Xander wrote on 7/3/2006, 8:00 AM
I find that looking at SD (DVDs) on my Dell 24" 1920X1200 PC monitor (fullscreen), brings out all the unsightly details that are present in the original footage. The playback software does not have the power or filters to scale from 720X480 to 1920X1080 nicely in realtime. This is probably the same with most LCD screens. Cheaper ones have worse internal hardware scalers than more expensive ones. Personally, I use an external video processor (www.dvdo.com) for watching things on my DLP Front projector and have not had any quality issues.
johnmeyer wrote on 7/3/2006, 9:04 AM
The problem I am seeing is not subtle. It is a major, first-order defect. Something very fundamental has been set incorrectly, or wired incorrectly. The fact that I also saw it at Frys makes me think that it is a widespread mistake that many people make.
TheHappyFriar wrote on 7/3/2006, 9:11 AM
i don't recall you saying HOW the DVD was wired to the TV. My parents have an HDTV & HD cable. It was all hooked up via RCA jacks & looked like SD, but more blown up (just like SD via a projector or on a big screen TV would look, or your PC hooked up via RCA out). I went behind the TV/DVR & hooked it up via component & it looked all nice & HD like. :)

They have a DVD+VHS combo player with component too but I didn't hook that up because the component hookups didn't (according to the back of the player) send the VHS signel, so I left it RCA video out.

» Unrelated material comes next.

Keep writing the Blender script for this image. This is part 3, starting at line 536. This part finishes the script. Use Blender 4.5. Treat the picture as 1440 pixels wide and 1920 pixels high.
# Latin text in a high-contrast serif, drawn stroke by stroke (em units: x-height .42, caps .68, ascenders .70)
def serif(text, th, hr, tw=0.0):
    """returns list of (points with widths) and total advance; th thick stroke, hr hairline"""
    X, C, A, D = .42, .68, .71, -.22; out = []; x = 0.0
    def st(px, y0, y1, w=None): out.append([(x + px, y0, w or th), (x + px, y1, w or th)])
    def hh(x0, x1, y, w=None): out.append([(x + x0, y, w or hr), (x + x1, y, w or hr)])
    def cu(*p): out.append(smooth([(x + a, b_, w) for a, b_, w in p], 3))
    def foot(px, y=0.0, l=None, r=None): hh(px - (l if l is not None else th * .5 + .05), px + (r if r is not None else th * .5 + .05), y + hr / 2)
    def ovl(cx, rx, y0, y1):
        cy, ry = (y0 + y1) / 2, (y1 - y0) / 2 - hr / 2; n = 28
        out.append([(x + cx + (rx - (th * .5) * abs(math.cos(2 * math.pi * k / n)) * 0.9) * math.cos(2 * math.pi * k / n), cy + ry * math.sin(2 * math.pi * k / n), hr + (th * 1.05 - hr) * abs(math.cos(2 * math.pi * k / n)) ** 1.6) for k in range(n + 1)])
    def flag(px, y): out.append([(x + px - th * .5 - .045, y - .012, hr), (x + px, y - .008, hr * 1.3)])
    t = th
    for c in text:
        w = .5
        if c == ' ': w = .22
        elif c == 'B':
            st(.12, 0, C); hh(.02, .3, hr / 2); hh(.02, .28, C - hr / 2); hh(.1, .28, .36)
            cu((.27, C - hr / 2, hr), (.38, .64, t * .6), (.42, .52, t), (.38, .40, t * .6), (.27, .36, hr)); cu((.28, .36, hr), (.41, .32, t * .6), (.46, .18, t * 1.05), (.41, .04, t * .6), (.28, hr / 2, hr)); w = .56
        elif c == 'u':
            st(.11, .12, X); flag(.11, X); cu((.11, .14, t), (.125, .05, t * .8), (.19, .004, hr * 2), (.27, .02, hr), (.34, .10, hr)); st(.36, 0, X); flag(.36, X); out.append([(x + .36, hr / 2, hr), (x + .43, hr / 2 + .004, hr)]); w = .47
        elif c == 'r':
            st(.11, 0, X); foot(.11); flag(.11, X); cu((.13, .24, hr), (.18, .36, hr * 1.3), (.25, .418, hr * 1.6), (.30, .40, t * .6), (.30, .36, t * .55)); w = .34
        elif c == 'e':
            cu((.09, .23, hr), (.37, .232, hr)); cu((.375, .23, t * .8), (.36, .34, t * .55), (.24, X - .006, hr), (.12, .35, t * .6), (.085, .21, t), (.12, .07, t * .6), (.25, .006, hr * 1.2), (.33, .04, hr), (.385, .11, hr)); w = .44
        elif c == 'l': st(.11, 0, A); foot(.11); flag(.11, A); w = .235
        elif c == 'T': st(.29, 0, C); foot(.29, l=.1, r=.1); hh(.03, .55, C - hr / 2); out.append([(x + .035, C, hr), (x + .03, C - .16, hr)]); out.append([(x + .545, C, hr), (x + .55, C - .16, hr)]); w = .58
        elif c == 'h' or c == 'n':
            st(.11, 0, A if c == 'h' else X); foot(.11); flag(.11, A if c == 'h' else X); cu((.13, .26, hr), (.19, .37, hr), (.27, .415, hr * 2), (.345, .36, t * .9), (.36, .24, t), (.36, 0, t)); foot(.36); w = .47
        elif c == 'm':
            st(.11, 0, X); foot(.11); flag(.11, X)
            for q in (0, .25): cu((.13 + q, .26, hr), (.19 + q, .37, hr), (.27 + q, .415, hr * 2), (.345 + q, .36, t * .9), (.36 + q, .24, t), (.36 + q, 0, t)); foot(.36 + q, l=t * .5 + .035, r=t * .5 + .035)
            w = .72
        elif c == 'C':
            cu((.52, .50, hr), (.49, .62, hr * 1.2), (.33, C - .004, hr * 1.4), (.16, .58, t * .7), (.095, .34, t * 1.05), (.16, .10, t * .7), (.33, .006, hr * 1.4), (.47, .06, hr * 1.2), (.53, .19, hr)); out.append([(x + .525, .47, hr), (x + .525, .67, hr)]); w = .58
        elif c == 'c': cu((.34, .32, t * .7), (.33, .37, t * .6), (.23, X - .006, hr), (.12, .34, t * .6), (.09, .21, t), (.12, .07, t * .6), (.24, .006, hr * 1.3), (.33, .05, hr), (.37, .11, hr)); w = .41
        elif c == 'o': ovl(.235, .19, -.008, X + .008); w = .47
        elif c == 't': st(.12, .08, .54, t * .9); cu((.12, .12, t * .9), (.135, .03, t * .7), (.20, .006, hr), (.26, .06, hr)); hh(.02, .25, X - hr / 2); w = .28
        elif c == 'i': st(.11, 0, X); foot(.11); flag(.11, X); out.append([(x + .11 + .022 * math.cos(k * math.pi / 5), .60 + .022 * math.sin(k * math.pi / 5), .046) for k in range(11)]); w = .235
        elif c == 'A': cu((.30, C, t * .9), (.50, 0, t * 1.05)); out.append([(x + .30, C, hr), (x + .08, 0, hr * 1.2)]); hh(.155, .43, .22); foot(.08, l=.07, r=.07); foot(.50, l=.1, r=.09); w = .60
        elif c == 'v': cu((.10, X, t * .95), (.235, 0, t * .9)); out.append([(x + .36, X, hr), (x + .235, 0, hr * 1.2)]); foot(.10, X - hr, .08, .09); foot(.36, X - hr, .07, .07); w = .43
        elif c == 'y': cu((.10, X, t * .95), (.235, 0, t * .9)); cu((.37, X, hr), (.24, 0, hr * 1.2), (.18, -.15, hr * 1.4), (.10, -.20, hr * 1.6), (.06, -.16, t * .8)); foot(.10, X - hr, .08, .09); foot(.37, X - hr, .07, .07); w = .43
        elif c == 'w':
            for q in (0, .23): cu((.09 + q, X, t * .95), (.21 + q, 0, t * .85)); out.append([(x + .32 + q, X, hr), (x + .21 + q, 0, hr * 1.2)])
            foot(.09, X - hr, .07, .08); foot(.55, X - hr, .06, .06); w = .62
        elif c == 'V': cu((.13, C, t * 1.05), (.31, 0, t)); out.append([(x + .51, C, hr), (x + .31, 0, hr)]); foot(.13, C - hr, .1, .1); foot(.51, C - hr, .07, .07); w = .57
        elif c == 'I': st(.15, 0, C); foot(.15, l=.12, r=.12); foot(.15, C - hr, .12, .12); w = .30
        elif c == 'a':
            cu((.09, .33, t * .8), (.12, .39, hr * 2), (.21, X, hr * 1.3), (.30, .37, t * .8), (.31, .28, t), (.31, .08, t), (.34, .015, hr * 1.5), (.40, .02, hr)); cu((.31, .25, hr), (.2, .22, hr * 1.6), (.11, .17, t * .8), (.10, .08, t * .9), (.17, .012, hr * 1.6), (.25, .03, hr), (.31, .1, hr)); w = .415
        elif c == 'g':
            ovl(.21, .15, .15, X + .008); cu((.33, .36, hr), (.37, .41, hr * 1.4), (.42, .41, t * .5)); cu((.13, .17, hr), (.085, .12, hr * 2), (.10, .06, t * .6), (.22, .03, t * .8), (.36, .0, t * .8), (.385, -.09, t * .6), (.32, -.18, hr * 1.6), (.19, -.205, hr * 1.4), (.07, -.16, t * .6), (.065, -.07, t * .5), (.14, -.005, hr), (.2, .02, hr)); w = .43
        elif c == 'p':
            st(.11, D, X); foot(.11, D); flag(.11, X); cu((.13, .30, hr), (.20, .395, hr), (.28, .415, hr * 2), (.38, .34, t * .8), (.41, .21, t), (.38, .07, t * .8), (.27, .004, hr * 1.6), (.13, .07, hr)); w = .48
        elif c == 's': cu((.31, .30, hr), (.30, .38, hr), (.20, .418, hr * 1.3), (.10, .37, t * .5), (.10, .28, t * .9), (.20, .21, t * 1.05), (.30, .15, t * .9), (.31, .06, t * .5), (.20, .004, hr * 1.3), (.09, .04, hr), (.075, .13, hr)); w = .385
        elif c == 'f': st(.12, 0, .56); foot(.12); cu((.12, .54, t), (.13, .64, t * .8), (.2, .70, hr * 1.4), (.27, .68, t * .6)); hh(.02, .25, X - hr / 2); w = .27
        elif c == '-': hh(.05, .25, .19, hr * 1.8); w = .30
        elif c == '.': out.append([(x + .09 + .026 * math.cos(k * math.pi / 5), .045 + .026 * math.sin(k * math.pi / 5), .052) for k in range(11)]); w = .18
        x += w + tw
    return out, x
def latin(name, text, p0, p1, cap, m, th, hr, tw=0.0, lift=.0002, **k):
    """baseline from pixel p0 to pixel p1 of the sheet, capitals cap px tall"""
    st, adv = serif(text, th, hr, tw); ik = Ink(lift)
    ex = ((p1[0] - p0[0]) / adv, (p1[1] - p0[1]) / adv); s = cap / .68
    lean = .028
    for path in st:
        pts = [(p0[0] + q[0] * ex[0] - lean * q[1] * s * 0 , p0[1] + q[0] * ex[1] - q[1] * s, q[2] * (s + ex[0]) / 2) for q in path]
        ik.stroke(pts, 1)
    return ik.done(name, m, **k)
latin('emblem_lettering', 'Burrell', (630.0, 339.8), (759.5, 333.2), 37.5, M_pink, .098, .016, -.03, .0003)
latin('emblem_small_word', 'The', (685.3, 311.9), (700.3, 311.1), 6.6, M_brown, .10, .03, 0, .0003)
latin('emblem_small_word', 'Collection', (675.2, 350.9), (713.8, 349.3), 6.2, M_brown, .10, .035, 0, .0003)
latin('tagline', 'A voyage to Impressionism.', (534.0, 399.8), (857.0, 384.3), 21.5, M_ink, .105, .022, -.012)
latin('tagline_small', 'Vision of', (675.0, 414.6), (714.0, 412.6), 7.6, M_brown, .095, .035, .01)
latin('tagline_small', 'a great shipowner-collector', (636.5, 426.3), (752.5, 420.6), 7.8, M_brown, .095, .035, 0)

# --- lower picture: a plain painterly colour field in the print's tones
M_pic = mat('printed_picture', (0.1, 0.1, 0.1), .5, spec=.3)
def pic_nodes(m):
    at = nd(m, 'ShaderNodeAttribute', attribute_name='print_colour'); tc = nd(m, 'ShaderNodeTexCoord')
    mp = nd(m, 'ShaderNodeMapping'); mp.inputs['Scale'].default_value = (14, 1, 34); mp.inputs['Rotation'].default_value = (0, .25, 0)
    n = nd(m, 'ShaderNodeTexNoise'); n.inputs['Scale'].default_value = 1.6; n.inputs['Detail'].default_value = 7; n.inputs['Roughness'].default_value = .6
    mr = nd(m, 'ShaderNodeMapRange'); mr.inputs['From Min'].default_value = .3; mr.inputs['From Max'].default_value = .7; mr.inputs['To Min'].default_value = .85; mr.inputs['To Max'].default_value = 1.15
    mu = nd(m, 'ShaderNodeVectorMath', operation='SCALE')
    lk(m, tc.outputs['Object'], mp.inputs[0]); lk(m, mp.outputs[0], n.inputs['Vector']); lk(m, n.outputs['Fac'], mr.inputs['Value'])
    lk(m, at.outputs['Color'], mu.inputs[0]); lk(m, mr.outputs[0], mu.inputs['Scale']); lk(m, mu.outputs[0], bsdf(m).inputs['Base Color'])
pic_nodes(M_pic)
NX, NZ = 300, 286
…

I didn't need to mess with any TV/DVR settings to get it to look better, jsut change the input to Component 1.
johnmeyer wrote on 7/3/2006, 9:28 AM
just change the input to Component 1.

I'll look at that. The connections can certainly make a difference. The fact that detail disappears during motion and only briefly appears when all motion has stopped -- and even then doesn't even approach what I see on my 1989 CRT system -- still makes me wonder if there isn't some sort of progressive/interlace or up-res setting that is mismatched.